Here are recommended tools and basic pruning techniques for maintaining the health of a plant and for accentuating key attributes, such as leaves, bark, branch structure, flowers, fruit, or other desirable characteristics.

Recommended Tools

Bypass pruners or shears
Bypass pruners or shears
BYPASS SHEARS
Bypass shears are like scissors. The blades pass across each other leaving a clean cut. They can cut branches up to three-quarters of an inch in diameter, depending upon the hardness of the wood. Bypass pole pruners can be effective if you can see and control the cut.

KEEP SHEARS SHARP AND CLEAN
Sharpen only the sloped side of the cutting blade. Use only a flat file with a very fine cutting surface.

Find the right angle - Maintain the existing cutting angle; typically, +/- 22.5 degrees. Finding this angle is easier than it sounds: Place the file against the blade at a 90-degree angle. Lower the file to a 45-degree angle, then lower the file by a further half to reach a 22.5-degree angle. 
Use smooth strokes across the entire edge of the blade.
Smooth out burrs. When done, pass the file lightly across the flat undersurface of the cutting blade only once to remove any burs that formed on that side during the sharpening process.
Clean shears using a kitchen scouring pad (steel wool or nonmetal) and warm, soapy water.

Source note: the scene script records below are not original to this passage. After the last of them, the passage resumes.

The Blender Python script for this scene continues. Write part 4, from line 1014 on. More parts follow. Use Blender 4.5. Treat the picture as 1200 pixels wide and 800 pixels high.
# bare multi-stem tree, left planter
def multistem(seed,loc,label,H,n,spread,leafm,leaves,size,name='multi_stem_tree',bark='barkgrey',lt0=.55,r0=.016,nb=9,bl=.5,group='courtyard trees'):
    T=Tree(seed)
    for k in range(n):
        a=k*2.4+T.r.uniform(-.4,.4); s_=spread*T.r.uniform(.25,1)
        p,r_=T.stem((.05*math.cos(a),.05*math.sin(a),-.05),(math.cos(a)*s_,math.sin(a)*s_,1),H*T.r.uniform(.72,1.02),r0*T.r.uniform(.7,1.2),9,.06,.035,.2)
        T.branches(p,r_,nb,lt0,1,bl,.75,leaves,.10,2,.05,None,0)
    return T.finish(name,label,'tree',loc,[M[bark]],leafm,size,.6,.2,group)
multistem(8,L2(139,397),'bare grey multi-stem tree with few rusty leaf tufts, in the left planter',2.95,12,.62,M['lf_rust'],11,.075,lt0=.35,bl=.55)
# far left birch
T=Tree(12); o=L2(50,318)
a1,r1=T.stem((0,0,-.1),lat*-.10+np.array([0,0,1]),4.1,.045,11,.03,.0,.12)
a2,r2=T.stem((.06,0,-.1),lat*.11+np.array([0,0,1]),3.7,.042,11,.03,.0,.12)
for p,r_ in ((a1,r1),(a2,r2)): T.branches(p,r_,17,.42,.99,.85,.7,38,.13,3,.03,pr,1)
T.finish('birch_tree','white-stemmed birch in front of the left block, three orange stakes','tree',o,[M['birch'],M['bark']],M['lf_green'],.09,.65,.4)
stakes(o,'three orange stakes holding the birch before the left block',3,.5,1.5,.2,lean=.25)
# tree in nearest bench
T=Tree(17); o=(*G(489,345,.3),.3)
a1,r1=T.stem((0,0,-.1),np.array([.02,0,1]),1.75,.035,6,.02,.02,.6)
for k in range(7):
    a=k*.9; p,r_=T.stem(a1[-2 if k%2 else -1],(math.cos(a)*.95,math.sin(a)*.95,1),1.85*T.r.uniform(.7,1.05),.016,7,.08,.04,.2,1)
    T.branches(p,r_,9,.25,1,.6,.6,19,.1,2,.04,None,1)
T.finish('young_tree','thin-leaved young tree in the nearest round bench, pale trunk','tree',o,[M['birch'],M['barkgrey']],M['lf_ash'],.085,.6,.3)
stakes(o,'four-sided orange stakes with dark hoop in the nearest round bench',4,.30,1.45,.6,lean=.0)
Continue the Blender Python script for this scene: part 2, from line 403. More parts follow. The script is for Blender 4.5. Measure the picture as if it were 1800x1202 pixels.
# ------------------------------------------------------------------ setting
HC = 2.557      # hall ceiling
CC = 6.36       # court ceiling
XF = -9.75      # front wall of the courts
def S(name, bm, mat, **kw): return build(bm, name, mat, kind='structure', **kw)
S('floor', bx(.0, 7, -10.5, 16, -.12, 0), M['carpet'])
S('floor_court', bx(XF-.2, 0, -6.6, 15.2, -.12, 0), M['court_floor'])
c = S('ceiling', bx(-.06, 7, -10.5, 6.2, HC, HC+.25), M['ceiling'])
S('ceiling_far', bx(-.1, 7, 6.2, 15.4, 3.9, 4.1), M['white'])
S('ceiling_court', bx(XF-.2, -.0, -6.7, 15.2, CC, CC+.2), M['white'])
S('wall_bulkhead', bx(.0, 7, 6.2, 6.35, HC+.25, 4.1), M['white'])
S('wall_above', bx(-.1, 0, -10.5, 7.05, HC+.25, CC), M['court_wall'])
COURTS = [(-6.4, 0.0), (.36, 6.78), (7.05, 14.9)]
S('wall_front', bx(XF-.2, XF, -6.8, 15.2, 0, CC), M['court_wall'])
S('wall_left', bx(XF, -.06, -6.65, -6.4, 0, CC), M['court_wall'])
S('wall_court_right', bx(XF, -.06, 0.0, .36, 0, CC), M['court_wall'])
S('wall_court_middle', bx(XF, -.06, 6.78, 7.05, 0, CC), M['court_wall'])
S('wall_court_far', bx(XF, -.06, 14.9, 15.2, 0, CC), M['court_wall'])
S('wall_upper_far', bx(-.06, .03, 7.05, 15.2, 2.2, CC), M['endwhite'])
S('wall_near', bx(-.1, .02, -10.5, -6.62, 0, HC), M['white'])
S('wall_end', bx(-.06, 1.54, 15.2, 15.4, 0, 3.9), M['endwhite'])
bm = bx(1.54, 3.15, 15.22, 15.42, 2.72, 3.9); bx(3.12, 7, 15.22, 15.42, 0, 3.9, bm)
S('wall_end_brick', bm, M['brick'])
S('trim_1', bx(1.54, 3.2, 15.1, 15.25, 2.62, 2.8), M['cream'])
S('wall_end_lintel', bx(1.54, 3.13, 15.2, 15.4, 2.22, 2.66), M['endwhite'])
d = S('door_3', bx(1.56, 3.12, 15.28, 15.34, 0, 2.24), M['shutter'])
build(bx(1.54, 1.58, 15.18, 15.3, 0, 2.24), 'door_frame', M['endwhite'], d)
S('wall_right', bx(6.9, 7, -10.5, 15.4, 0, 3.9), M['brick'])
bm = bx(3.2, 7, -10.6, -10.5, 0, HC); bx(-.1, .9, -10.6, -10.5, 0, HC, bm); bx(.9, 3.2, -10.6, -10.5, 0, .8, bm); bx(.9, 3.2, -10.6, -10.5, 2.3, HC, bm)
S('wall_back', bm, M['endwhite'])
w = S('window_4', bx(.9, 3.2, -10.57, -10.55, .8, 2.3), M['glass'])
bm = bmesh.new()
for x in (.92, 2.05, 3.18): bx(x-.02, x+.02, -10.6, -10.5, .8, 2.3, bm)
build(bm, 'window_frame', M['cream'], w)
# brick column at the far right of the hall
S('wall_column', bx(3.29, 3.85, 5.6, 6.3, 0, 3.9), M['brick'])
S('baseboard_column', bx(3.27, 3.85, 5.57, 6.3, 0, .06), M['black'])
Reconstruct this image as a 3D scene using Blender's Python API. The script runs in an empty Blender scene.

Oiling the hinge may be necessary but can be avoided if the shears are dried immediately after cleaning.

 

Bypass Pole Pruner
Bypass Pole Pruner
BYPASS POLE PRUNERS
Bypass pole pruners can be effective for branches up to three-quarters of an inch when you can clearly see and control the cut. 
Avoid excessive pressure
When using bypass shears or pole pruners, avoid excessive pressure with one hand or forcing the cut by compressing the handles using both hands.
Use with fruit saw
It is also good practice to swap the bypass shears and fruit saw interchangeably, as the size of each branch requires.

Fruit saw
Fruit saw
FRUIT SAW
A fruit saw is useful for cuts larger than those that bypass shears can remove with moderate pressure from one hand. A fruit saw with a 6- 8 inch blade is adequate for most home gardeners. Models with fixed and retractable blades are equally acceptable, but some prefer the firm grip of a fixed blade over the smaller profile of the retractable blade. 

Left: foldable pruning saw; Right: pruning saw with scabbard
Left: foldable pruning saw; Right: pruning saw with scabbard
 

OTHER PRUNING SAWS
Pruning saws with fixed and foldable blades are very useful for larger cuts. Note: Unlike a carpenter’s handsaw, most pruning saws cut only on the pull, not on the push.

 

Hori Hori or garden knife
Hori Hori or garden knife
HORI-HORI KNIFE
A Hori-Hori ('to dig' in Japanese) knife or garden knife is a very useful multipurpose tool for light digging, clearing soil away from the crown of a plant or for weeding. Traditional styles tend to have wooden or bamboo handles, but rubber and plastic handles are also available.

 
Tools that are NOT recommended for pruning:

Anvil shears
Anvil shears
ANVIL SHEARS tend to crush branch tissue 
Anvil shears work by having the cutting blade come down on an anvil. They are not recommended for pruning live wood, because they tend to crush branch tissue, making it more difficult for the cut to seal properly. 

Loppers
Loppers
LOPPERS can make ragged cuts that don't seal properly
Loppers are useful for cutting up wood on the ground after pruning. However they are not generally recommended for pruning, because they tend to make ragged cuts that do not seal properly.